Drilon ignores resignation call

Senate President Franklin Drilon. INQUIRER FILE PHOTO

MANILA, Philippines— Senate President Franklin Drilon  on Tuesday dismissed a call for him to resign, saying he did not pocket any kickbacks or commit a crime when he received an additional P100 million from the government’s  Disbursement Allocation  Plan (DAP) in 2012.

Drilon was responding to actor Robin Padilla’s  resignation call  posted on social media.

“I think Padilla got it all wrong,” he said in a statement. “It’s not like I pocketed P100 million in kickbacks. The DAP allocation is not cold cash and but was merely a list of infrastructure projects recommended by legislators and local government officials to be implemented by the Department of Public Works and Highways.”
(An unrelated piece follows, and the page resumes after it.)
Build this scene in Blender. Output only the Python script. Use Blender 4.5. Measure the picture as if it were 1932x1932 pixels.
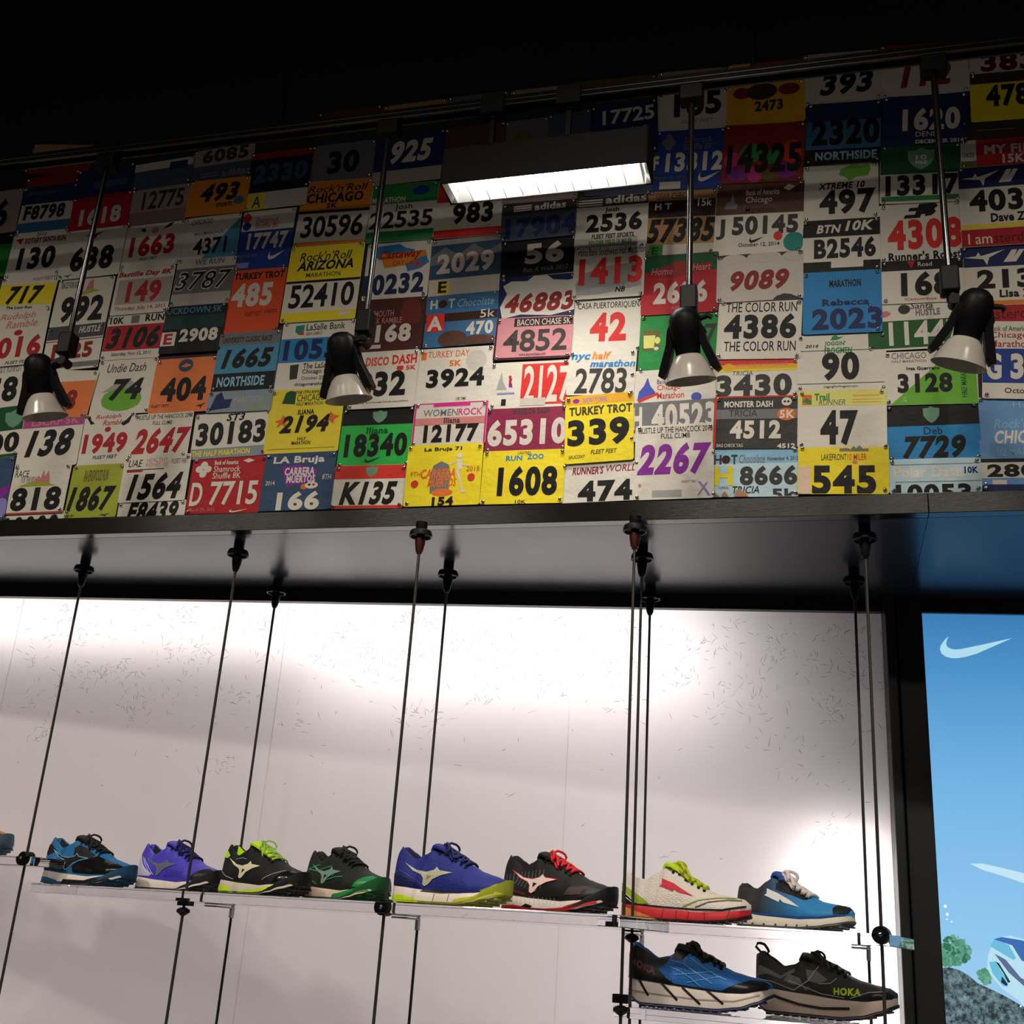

“We were only asked to list down a number of projects which were immediately implementable at that time in order to accelerate government spending and boost the economy.”

“That I admitted receiving P100 million in DAP funds was not like I admitted committing a crime. On the contrary, I was only doing my role in helping prime the economy that was needed at that time,” he pointed out.

Drilon maintained that there was “nothing wrong, illegal and immoral”  with the P100 million worth of infrastructure projects he  received under the government’s DAP in December 2012.

He lamented what he described as a “deliberate attempt” to muddle the issue on DAP funds by linking it to the alleged pork barrel corruption against President Benigno Aquino III’s allies.

“The public indignation that we are experiencing now is because of allegations that certain lawmakers pocketed these funds instead of utilizing them for public projects.” Drilon said.

But the practice of allocating Priority Development Assistance Fund (PDAF) or DAP, he said, was a regular budgetary process in government.

In his case, Drilon said, he used his P100 million DAP funds for the construction of the Iloilo Convention Center.

“Contrary to the insinuations and allegations that are continuously being spread by certain quarters out to destroy my reputation, the P100 million I requested under the DAP in December 2012 was not misused and misallocated as it was utilized to fund various infrastructure projects in Iloilo City which was eyeing to host the Asia-Pacific Economic Cooperation ministerial meeting in 2015,” he said.

“I can account for every peso that I received and I do not have a history of malfeasance and misuse of government funds. I am sure that that not a single centavo was channeled to bogus non-government organizations linked to Janet Lim-Napoles.”

“As Malacañang said, there was nothing irregular in allocating funds to senators through the DAP which was designed to boost the spending capacity of the government,” he said.

In fact, Drilon said even the local government units and government owned and controlled corporations were also given additional funds to increase government spending.

Drilon said the DAP was created in the last quarter of 2011 to address the issue of underspending by the Aquino administration which was being blamed for slow and lackluster growth in previous quarters.

The fact, he said,  that the DAP was already in existence months before the impeachment trial of then Chief Justice Renato Corona meant that it was not created to get funds to bribe the senators to convict Corona.

It was  Senator  Jose “Jinggoy” Estrada, in a privilege speech last week,  who claimed that senators  who voted to impeach Corona were given P50 million “incentive” each.